恭仁京遷都以前でも、すでに木津川のほとりに広がった平坦な土地には飛鳥時代には相当に大規模な寺院だった高麗寺があったことも発掘調査で分かっているし、他にも笠置寺など、寺伝では創建が飛鳥時代に遡る寺も多い。創建の経緯が判然としない蟹満寺も、本尊の巨大な銅造釈迦如来坐像は国宝に指定されているが、少なくとも奈良時代、おそらく飛鳥時代のものだろう。
恭仁京・山城国分寺や高麗寺が今日では遺跡としてしか残っていなかったり、海住山寺も平安時代後期に全山壊滅に近い状態に陥ったり、笠置寺は南北朝時代には後醍醐天皇率いる南朝側が笠置山全体を城郭化して立て籠って全ての伽藍が北朝側に焼き払われ(飛鳥時代の象高15mの磨崖仏もこの火災で岩の表面が剥落し、今は光背だけが残る)、以降も応仁の乱で焼き払われたというような記録が残る寺も少なくない。
最初の貨幣鋳造所が置かれたり、聖武天皇が恭仁京に遷都するなど、木津川を利用した水運が大きな役割を果たしたことは容易に想像できるが(江戸時代でも東大寺大仏殿の再建にはこの地域の山中の木材が木津川を使って奈良に運ばれている)、一方で木津川は見るからに、豪雨があれば氾濫を起こしそうな川でもあり、そして交通の要衝は必然的に戦に巻き込まれる。奈良時代の仏像があまり残っていないのは、そうした理由もあるのかも知れない。
あるいは平安時代の優れた仏像が特に多くこの地域に伝来しているのは、むしろ平安遷都以降にこそ、新しい首都の京都とかつての都の奈良(南都と呼ばれた)を結ぶ地域であることで重要性が増したからなのかも知れない。
平安遷都後も奈良には東大寺や藤原氏の氏寺である興福寺や春日社などの重要な社寺が残り、また大和の国には他にも吉野山、大神神社、樫原神宮などの天皇家に関わる重要な寺社や聖地が数多く、さらに南になる熊野も天皇・上皇と貴族たちの信仰を集めた。
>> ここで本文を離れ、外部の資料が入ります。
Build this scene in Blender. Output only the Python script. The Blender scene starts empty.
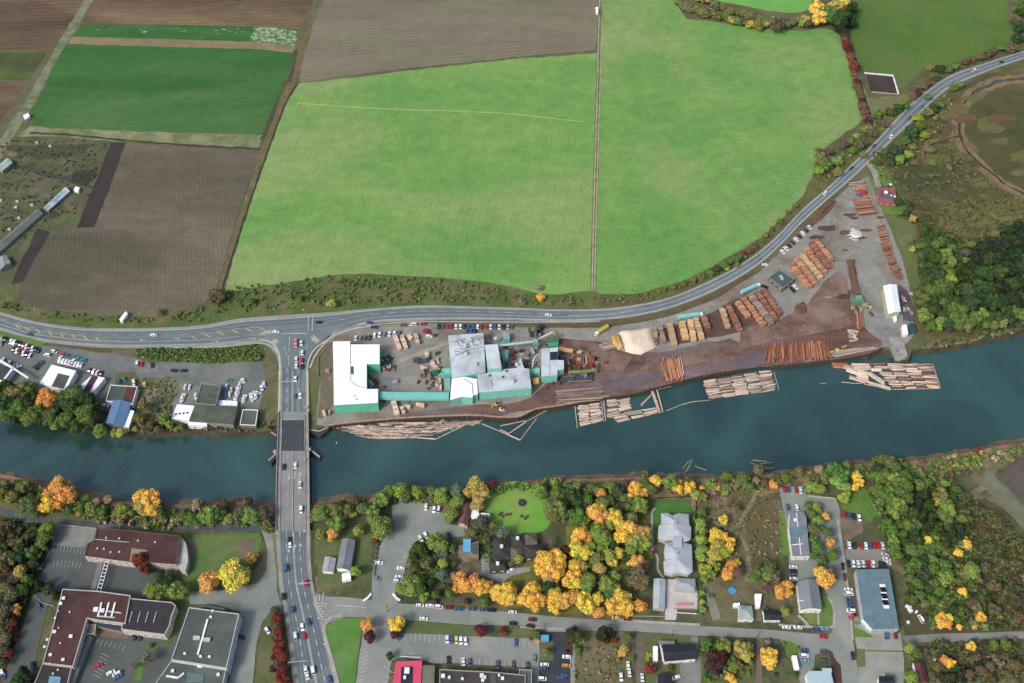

またかつての恭仁京だった場所には今は広大な田園風景が広がっているが(今日でも平地では稲作、山沿いではお茶の栽培が盛ん)、奈良の大寺院の勢力圏であり続けた一方で、南山城には平安京の貴族の荘園も多かった。
平安時代まで、日本の婚姻制度は婿入り婚で女性が財産相続権を持っていたし、平安朝の政治がようやく安定して、菅原道真が追放されたような激しい権力闘争も鎮まって藤原氏が最大勢力となると、天皇の妻たちや娘たち、宮中で働く女性たちの政治的発言力も増したし、日本の律令制ではモデルになった中国とは異なって皇女も内親王としてその血統も含めて皇位継承権を持っていた。ただ儒教の夫唱婦随の道徳と身分制度上、内親王がその地位を維持したまま婚姻できたのが、自分と同身分かそれ以上の男性皇族がほとんどだっただけで、だから多くの天皇は父系・母系ともに天皇家の血統だ。父権制・男尊女卑のイエ制度が確立するのはむしろ、武士が政治権力を持つようになって以降のことだ。
岩船寺の柔和で優美な、なんとも愛らしい普賢菩薩像も、そうした社会的な文脈の中で、近隣の荘園主だった貴族の女性が発願したものだろうか?